Me Saint-Laurent a laissé entendre que dans tous ces cas, le crime profite au procureur.
Le général Bizimungu est jugé avec l’ancien chef d’état-major de la gendarmerie, le général Augustin Ndindiliyimana, l’ancien commandant du bataillon de reconnaissance, le major François-Xavier Nzuwonemeye, et son adjoint le capitaine Innocent Sagahutu.
L’avocat de Nzuwonemeye, Me CharlesTaku(Cameroun) et celui de Sagahutu, Me Fabien Segatwa (Burundi) se sont demandés si les maisons « sécurisées » dans lesquelles les témoins protégés sont gardés méritent encore ce nom.
Me Segatwa a ironisé en déclarant qu’il laissera ses témoins dans les mains de Dieu plutôt que dans des maisons « sécurisées ». Il a notamment évoqué l'enlèvement en Zambie de l'ancienne ministre Agnès Ntamabyariro, les assassinats à Nairobi de Seth Sendashonga, ancien ministre de l'intérieur la veille du jour où il aurait dû venir témoigner devant le TPIR et de Theoneste Lizinde, responsable des services de renseignements.

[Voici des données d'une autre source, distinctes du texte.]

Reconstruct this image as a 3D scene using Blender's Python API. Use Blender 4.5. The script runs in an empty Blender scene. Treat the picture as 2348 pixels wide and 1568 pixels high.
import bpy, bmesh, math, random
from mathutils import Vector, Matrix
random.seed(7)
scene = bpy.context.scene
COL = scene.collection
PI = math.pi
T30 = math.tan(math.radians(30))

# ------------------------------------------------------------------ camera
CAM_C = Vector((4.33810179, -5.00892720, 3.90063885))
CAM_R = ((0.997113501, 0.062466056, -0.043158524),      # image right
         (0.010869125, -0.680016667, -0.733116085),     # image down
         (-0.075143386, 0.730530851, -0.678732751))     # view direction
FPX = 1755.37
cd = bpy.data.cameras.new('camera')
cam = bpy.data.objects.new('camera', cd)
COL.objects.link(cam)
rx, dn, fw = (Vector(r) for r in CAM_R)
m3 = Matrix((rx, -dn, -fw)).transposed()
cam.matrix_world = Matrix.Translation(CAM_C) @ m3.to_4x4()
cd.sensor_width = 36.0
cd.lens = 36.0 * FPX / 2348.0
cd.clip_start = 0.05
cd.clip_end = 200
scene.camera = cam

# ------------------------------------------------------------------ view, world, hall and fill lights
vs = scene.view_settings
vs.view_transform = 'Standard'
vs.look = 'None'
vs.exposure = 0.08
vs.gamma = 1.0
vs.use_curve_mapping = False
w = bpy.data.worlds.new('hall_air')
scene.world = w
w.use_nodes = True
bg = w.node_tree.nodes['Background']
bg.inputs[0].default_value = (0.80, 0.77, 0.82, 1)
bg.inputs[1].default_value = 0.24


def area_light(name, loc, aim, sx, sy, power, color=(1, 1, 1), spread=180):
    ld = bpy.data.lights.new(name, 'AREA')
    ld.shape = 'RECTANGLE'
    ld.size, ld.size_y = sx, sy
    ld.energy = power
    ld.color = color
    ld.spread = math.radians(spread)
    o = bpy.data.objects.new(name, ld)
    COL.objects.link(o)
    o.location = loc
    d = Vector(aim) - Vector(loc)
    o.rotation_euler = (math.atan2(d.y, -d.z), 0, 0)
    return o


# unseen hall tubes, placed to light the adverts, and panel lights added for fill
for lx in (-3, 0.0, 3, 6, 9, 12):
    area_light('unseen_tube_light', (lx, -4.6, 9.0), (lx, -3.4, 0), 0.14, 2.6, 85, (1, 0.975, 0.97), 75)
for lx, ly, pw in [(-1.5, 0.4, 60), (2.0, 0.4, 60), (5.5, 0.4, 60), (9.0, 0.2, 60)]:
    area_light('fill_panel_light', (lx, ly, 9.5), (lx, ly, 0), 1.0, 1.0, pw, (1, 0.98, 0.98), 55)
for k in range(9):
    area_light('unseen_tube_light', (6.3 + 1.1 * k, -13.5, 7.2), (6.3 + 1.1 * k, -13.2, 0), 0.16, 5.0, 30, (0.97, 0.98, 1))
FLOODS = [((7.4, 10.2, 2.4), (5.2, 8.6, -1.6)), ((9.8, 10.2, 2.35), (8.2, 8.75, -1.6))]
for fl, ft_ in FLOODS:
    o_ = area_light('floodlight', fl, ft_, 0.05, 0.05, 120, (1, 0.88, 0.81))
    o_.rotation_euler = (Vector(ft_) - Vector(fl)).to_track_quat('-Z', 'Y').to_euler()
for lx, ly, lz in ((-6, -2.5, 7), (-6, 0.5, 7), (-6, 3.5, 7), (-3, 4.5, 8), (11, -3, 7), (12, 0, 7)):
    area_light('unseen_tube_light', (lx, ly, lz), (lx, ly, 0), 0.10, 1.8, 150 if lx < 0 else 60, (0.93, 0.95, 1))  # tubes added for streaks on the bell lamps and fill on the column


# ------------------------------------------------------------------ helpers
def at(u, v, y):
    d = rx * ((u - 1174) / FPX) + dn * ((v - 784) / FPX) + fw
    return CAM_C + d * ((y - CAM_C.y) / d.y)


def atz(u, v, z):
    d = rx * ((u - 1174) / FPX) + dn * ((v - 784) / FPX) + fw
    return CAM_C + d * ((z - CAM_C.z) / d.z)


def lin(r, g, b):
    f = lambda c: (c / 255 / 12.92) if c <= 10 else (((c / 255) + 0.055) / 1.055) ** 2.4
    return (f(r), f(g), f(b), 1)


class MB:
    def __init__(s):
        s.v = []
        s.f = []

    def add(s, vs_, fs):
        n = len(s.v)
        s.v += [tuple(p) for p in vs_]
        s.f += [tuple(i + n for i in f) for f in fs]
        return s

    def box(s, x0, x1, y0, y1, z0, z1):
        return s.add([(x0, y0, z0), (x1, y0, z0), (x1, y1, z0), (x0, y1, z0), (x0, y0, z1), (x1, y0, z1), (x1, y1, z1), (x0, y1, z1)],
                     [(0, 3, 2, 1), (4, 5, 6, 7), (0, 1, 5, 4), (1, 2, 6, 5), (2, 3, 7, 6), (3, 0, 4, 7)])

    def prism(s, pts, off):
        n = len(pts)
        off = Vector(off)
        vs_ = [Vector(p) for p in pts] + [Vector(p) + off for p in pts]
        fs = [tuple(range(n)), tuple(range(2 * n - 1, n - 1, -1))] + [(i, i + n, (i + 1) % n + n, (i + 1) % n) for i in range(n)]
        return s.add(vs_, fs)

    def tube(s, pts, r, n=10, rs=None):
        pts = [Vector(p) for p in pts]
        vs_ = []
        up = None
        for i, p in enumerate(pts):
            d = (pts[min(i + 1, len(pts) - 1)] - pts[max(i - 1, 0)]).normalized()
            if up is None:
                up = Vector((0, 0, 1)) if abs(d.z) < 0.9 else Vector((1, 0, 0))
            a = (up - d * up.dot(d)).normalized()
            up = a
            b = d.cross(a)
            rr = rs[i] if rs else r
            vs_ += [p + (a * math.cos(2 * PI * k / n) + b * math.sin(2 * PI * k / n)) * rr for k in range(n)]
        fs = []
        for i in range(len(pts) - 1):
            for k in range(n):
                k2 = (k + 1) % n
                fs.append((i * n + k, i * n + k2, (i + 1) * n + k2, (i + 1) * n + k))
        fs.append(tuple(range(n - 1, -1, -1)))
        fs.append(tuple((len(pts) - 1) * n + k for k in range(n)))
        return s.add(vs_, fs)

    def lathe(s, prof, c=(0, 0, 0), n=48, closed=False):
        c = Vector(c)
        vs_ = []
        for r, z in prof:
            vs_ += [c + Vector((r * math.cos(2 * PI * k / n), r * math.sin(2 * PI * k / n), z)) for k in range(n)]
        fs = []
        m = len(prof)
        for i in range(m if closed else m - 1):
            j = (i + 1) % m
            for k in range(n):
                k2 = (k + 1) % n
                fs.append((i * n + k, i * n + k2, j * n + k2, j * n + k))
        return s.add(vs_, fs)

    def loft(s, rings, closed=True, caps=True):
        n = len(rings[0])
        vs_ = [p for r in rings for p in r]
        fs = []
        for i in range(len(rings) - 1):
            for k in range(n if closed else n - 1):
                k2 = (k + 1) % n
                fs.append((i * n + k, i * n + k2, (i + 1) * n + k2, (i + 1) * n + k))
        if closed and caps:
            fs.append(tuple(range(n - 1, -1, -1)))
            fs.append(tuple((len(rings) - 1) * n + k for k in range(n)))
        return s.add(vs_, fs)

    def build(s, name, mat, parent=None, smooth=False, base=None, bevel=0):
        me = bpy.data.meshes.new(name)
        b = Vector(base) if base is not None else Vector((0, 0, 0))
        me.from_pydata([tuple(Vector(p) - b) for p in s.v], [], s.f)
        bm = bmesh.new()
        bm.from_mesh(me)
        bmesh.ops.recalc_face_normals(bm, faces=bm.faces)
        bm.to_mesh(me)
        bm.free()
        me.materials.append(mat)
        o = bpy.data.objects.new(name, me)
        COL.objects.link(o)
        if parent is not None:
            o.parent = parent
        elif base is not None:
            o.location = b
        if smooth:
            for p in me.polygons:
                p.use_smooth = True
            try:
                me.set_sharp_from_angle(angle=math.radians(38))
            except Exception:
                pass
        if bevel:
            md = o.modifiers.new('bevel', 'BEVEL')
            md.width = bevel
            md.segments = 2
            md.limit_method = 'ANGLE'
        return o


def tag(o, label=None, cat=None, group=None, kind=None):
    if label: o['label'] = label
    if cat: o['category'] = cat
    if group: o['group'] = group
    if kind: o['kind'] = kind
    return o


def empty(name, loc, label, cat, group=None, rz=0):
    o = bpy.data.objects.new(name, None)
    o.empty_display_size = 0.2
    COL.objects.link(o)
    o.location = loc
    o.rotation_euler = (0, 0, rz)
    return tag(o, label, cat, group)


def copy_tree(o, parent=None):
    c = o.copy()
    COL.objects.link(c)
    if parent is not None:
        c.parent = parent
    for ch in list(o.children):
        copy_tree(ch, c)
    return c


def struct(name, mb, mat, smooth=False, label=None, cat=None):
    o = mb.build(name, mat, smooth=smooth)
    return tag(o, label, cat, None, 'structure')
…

Il a également évoqué Callixte Gakwaya, avocat rwandais, qui avait failli être enlevé à Arusha.
Le représentant du procureur, Alphonse Van (Côte d’ivoire), a pour sa part estimé que la requête des avocats était prématurée, étant donné que les enquêtes au sujet de la disparition du témoin se poursuivent.
Le 15 mai dernier, plusieurs accusés devant le TPIR avaient également demandé au président de cette juridiction une enquête indépendante sur la disparition de ce témoin et sur « la fabrication de faux témoignages». « Le Tribunal a manqué lamentablement à ses devoirs, ce qui met fortement en cause sa crédibilité et celle de l’Organisation des Nations Unies dont il relève juridiquement », écrivent 48 sur les 55 personnes détenues actuellement à Arusha.
La police tanzanienne et le TPIR indiquent qu’ils fournissent tous les efforts pour retrouver GFA. Jusqu'à présent le greffe fait valoir que ce témoin était "libre" et qu'aucun délit ne peut lui être reproché après son départ de l'endroit où il était "hebergé".